More than anything else, the invasion of Iraq and subsequent nation-building project there served to unify these two strains of conservative foreign policy thinking. For neoconservatives, invading Iraq would be a vindication of their theories of hegemony, and a democracy aligned with the United States and Israel against Iran would enhance U.S. power and interests. Conservative nationalists, on the other hand, saw a potentially nuclear-armed Iraq that could give those weapons to terrorists as an intolerable threat-particularly after 9/11.
While they normally find nation-building projects anathema, conservative nationalists supported the post-invasion war out of the fear that terrorists would somehow follow the United States home if it left Iraq. As President Bush put it, "The safety of America depends on the outcome of the battle in the streets of Baghdad."
President Bush was able to unify these not altogether dissimilar two positions by virtue of being president and therefore being able to definitively set the conservative foreign policy agenda. As conservative foreign policy scholar Colin Dueck writes, "To a remarkable extent, when one party controls the White House, that party's foreign policy is what the president says it is."
While there is no indication President Bush ever really embraced the grand neoconservative theory of benign American hegemony, he did fuse neoconservative rhetoric on freedom and democracy with a broadly conservative nationalist foreign policy.
It should not come as a surprise, then, that conservative foreign policy thinking began to crack up without presidential leadership. Conservative nationalists became more wary of the broad implications of the neoconservative project, while neoconservatives and their conservative nationalist fellow travelers warned of the dangers of retreating from a maximalist conservative nationalist or neoconservative concept of America's world role.

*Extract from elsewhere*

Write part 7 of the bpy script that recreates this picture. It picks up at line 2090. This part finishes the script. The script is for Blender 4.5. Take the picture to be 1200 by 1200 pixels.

This conservative crack up has come to a head as President Obama made the twin decisions to intervene in Libya and begin withdrawing from Afghanistan. The decision of 87 House Republicans-including presidential candidate Michele Bachmann (R-MN)-to oppose the war in Libya has caused paroxysms among neoconservatives and maximalist conservative nationalists. The Wall Street Journal editorial board labeled those who voted for a resolution cutting off funds for military operations in Libya "Kucinich Republicans," while Sen. John McCain (R-AZ) blasted conservative opponents of the Libya war as "isolationist."
Similarly, expressing doubts over the military mission in Afghanistan has earned the ire of the conservative foreign policy elite. Former Massachusetts governor Mitt Romney's highly qualified statement in a recent Republican presidential debate supporting an eventual turnover of security responsibility to Afghan forces led former Bush speechwriter and Washington Post columnist Marc Thiessen to pen a column decrying "the GOP flirtation with retreat in Afghanistan."
But the intraconservative charge of isolationism stings. Washington Times columnist Tony Blankely defended Romney and other pessimists on Afghanistan against charges of isolationism. Washington Post columnist George Will went on the offensive, charging McCain-and by implication the broader neoconservative and maximalist conservative nationalist foreign policy elite-with advocating endless war.
The internal divisions between conservatives on foreign policy have come into full bloom over the past few months. Conservative foreign policy elites are aggressively policing wayward behavior and statements from conservative elected officials and candidates that do not comport with either the neoconservative or maximalist conservative nationalist line. Given the aggressiveness of the conservative foreign policy establishment in this policing it is likely that conservatives are heading into an even bigger fight over the nature and scope of their ideological coalition's foreign policy as the campaign season heats up.